OpenSSH Security Advisory: cbc.adv

Regarding the "Plaintext Recovery Attack Against SSH" reported as
CPNI-957037[1]:

The OpenSSH team has been made aware of an attack against the SSH
protocol version 2 by researchers at the University of London.
Unfortunately, due to the report lacking any detailed technical
description of the attack and CPNI's unwillingness to share necessary
information, we are unable to properly assess its impact.

Based on the description contained in the CPNI report and a slightly
more detailed description forwarded by CERT this issue appears to be
substantially similar to a known weakness in the SSH binary packet
protocol first described in 2002 by Bellare, Kohno and Namprempre[2].
The new component seems to be an attack that can recover 14 bits of
plaintext with a success probability of 2^-14, though we suspect this
underestimates the work required by a practical attack.

For most SSH usage scenarios, this attack has a very low likelihood of
being carried out successfully - each attempt has a low probability
of success and each failure will cause connection termination with a
fatal error.

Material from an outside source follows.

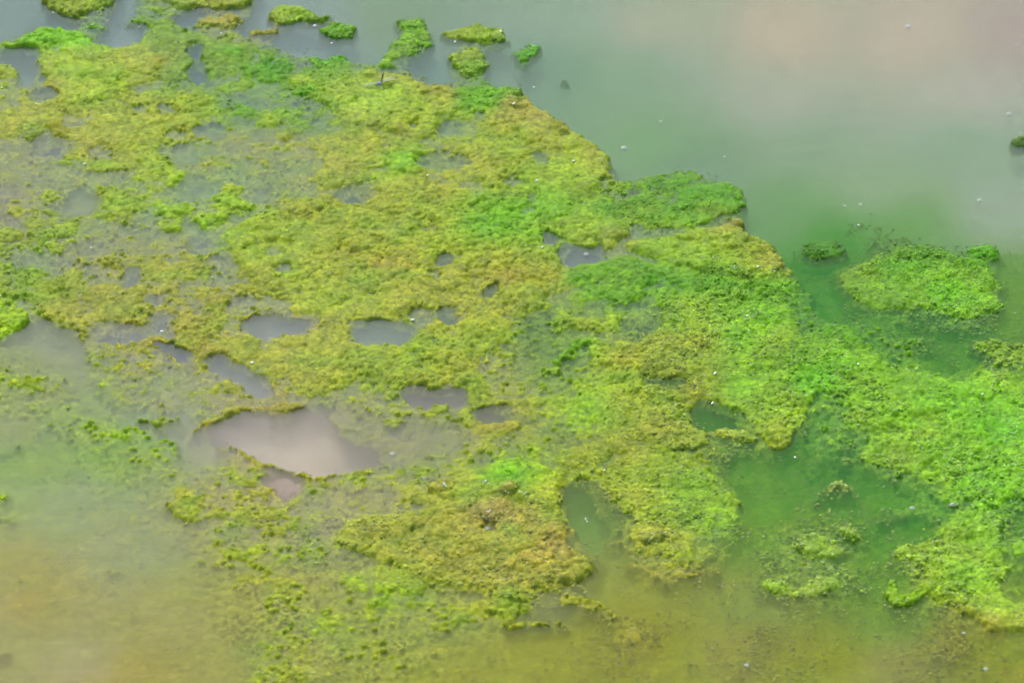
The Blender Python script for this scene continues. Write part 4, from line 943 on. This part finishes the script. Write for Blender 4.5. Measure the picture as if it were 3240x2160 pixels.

It is therefore very unlikely for an interactive session
to be usefully attacked using this protocol weakness: an attacker would
expect around 32768 connection-killing attempts before they are likely
to succeed. This level of disruption would certainly be noticed and it
is highly unlikely that any user would retry the connection enough times
for the attack to succeed.

The usage pattern where the attack is most likely to succeed is where an
automated connection is configured to retry indefinitely in the event of
errors. In this case, it might be possible to recover as much as 14 bits
of plaintext per hour (assuming a very fast 10 connections per second).
Implementing a limit on the number of connection retries (e.g. 256) is
sufficient to render the attack infeasible for this case.

AES CTR mode and arcfour ciphers are not vulnerable to this attack at
all. These may be preferentially selected by placing the following
directive in sshd_config and ssh_config:

Ciphers aes128-ctr,aes256-ctr,arcfour256,arcfour,aes128-cbc,aes256-cbc

A future version of OpenSSH may make CTR mode ciphers the default and/or
implement other countermeasures, but at present we do not feel that this
issue is serious enough to make an emergency release.